Sunday, April 27, 2014

Magical Luang Prabang

Luang Prabang welcomed us with hazy skies and splashes of water from children ready to start celebrating Laos New Year.  Each morning I was up early (which was easy because curfew for everyone is 11:30pm, and all businesses shut down early). 

Twice I got to observe people making food offerings to the hundreds of resident monks who file through the streets in the early morning.  Each monk seems to come out for this morning ritual, which is possibly more for show than sustenance.   

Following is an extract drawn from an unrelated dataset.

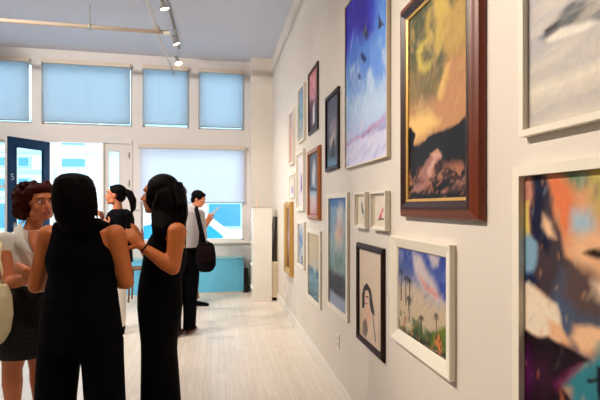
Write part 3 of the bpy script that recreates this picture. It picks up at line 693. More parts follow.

Here a visiting monk takes a photo of the daily ritual on his iPad
However, the small grandmothers off the main road are certainly making an offering that is significant to them, and the small children  begging for the monks' extra food are intent on their task. 



Our first morning, we set out on to see this beautiful place on foot.  We visited quiet and peaceful wats.   








We walked through a daytime food market
I'm practicing identifying yummy greens, like morning glory, for future market trips





Then we made our way to the Palace Museum, which was the King's Palace when Laos had a monarch.  The humble scale of the beautifully adorned presidential palace was a clear reminder of the economic realities of Laos, both in 1975 when the king abdicated and now. (Last year Laos' GDP was 17 billion; the US GDP was 15 trillion.)  The grounds also include a stunning wat that houses the city's most revered image of Buddha. (no photos because photography isn't allowed)

As we continued on foot, the Songkran water fights became more frequent. Eventually we had no escape and were soaked by three- and four-year-olds who our ran us rather easily!


We eventually climbed up the stairs to Phu Si, a collection of temples on top of 100 meter hill. 



View of the Nam Khan River



We visited the local market and three times we combed through the (tourist) night market.  One great find was three "tree of life" prints.  This is a common Buddhist symbol as Buddha received his enlightenment beneath a large tree.  The image if the tree of life dominates on side of the sim, or hall, of Wat Xieng Thong. 




More sights at Wat Xieng Thong



Neil tries to challenge a Naga

 


In the night market, I also bought beautiful  aluminum bangles made from metal recycled from bombs the U.S. military.  

From 1965 to 1973, the U.S. dropped over two million tons of bombs on the small country of Laos which had a population of less than three million people at the time in an attempt to destroy the Ho Chi Minh Trail.  Up to a third of the bombs did not detonate and today Laotians are still facing the challenge of safely uncovering bombs that did not explode and of managing all of the waste from these bombs. 

We also stopped at the local library to purchase new books for rural villages. For less than $8 USD we selected three brand new books that would be distributed to children. 

We also visited, and made purchases from, Ock Pop Tok, a fair trade textile organization. They have multiple locations and offer classes. Their store looks like an art gallery and gives details about the weaver and he number of hours she spent on a particular piece. 

Our second morning in Luang Prabang, we read that there would be an elephant ceremony as part of Bun Pi Mai (the Laotian name for Songkran). The schedule of events was conveniently posted at the airport and near the Royal Palace (in both Laotian and English).  We borrowed bikes from our hotel and set out. Minutes later we saw flashing lights and a crowd accompanying an elephant to a wat for a new year ceremony.  It was amazing!




Then as the elephant departed, we decided to follow with the crowd on our bikes in an impromptu scooter parade. I felt like I was defying the laws of physics with my slower-than-I-thought-possible pedaling pace.  People were lined up along the road with bunches of bananas and other snacks for the elephant (so the slow giant was moving even slower than usual). The whole experience felt just a little bit magical. 

Then we explored the other side of the Nam Khan River by walking across a bamboo bridge. We later learned that the Nam Khan River rises significantly in the rainy season, so bridges like this are reconstructed each year. 

We hadn't planned anything else for the day so, on a whim, we decided to go to the Kuang Si waterfall outside of town. It was an incredible decision!!  These are certainly the most amazing waterfalls I've ever seen!






The falls were three large tiers and have many basins or lagoons that are a beautiful turquoise color. 

Then we climbed up to the highest lagoon at the top of the falls. It was beautifully cold and clear. 




Then we climbed down the other side and stopped at the lagoon underneath the highest falls.






Stunning!!!!



 


The next morning, with just a few hours left in wonderful Luang Prabang, we enjoyed a few hours at a small French bakery, Le Banneton.

While we were enjoying the morning, we noticed people gathering and realized that there was going to be another new year ceremony.  On this morning, there were not one, but five, elephants parading through the town!





Monks lined up to see the elephants.
Luang Prabang is an incredible place!